If you can't understand that command before pasting it in your terminal, then you probably shouldn't be editing the Arch Linux wiki.

My issue with this style of verification is more that it normalises running commands right in the terminal. Commands that come from place you kind of trust. And poof at some point it will contain some nefarious code. Instead of using a package manager (the curl to bash variant) or running these commands in a container/vm.

  • Arch Wiki's core content is instructions of what commands to run right in the terminal.

  • Agreed, this is the first thing I thought of too. Don't teach people to paste unknown commands into their terminal!

They have a similar command for the Arch Linux forum, where beginners are encouraged to ask questions

Then write and highlight exactly that! ( e.g. "Never copy or execute code you do not understand! This is only for people who already know what will happen! Confirm:")
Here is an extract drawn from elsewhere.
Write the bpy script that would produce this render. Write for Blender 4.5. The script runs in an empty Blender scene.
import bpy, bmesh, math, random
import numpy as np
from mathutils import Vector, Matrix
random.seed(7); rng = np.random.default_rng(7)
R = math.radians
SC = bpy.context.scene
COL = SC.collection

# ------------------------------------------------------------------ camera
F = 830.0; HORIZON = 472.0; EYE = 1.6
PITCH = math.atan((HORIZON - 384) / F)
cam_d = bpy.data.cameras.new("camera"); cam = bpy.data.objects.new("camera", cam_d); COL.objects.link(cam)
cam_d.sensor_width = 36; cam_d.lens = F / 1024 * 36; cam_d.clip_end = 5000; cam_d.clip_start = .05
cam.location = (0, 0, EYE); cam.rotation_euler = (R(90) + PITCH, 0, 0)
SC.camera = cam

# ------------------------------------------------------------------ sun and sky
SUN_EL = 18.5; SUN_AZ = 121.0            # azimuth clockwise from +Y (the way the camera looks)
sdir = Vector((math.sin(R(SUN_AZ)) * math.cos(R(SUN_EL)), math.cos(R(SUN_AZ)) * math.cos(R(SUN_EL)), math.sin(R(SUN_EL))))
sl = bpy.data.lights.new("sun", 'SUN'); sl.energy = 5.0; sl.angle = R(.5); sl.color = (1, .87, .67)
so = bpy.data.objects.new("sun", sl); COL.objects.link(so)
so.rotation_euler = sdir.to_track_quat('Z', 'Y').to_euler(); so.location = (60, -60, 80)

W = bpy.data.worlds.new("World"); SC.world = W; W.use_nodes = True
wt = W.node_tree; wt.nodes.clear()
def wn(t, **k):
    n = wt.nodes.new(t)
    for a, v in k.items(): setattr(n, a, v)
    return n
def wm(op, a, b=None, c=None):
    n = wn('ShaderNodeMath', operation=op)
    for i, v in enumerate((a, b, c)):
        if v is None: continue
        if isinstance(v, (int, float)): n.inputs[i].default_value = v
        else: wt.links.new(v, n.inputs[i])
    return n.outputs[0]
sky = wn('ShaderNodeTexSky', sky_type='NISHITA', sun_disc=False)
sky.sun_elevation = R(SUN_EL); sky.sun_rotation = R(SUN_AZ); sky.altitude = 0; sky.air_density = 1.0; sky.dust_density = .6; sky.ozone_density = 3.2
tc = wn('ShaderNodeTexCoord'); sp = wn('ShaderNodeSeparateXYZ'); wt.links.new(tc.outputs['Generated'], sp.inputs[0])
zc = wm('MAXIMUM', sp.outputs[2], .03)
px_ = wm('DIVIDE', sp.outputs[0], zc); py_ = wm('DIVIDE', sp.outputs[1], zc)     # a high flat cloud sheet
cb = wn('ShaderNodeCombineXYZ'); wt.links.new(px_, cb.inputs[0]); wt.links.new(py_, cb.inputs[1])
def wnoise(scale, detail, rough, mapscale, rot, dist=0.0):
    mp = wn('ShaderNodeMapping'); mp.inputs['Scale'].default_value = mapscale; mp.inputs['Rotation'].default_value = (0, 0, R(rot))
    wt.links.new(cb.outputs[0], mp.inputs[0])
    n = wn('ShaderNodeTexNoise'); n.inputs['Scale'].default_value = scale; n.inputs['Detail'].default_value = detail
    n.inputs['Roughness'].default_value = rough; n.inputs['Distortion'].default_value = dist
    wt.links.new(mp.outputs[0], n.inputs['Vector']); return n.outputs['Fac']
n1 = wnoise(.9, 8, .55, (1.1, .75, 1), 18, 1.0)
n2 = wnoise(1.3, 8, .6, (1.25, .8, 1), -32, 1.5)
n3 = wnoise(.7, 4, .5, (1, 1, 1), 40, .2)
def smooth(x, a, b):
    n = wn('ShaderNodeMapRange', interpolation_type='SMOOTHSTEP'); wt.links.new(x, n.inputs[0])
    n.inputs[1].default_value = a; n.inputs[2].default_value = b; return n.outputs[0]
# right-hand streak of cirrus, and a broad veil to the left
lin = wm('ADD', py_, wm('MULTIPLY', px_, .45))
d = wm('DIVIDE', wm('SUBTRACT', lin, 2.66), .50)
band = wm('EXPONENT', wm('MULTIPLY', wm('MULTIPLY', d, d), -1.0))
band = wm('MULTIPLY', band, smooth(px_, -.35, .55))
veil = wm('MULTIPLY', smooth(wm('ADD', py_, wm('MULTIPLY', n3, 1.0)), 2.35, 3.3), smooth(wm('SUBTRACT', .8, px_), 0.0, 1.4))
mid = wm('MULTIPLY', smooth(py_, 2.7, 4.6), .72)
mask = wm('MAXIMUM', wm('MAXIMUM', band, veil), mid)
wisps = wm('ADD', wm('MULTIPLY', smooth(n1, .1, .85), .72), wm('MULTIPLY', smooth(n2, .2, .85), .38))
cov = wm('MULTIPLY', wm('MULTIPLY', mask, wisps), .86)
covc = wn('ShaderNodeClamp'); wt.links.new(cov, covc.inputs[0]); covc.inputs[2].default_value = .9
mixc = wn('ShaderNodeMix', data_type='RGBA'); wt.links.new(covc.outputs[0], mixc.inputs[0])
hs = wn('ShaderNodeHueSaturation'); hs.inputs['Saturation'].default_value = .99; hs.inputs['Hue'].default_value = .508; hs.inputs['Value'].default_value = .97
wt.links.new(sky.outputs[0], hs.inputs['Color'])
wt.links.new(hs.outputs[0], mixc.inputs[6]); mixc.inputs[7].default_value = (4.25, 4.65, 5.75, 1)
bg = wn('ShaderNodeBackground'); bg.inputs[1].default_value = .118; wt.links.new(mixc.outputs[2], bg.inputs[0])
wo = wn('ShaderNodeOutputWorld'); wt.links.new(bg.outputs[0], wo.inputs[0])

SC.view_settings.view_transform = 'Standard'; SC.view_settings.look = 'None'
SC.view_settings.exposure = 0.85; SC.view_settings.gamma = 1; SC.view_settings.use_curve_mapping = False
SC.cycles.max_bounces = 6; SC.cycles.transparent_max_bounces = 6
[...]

Forget about teaching people bad patterns. It's annoying when others assume everyone experiencing something under the same context and considers the same things as them.

  • To be fair, just because you understand the code you see doesn't mean its safe to copy-paste. Many of these compromised sites will show something that appears to be a benign command but will be something entirely different when you copy them.

    Not good to get people into the habit of copying and running code in their terminal.

Also you need, to some extent, to understand that it’s something to execute in a terminal, because it doesn’t tell you that bit.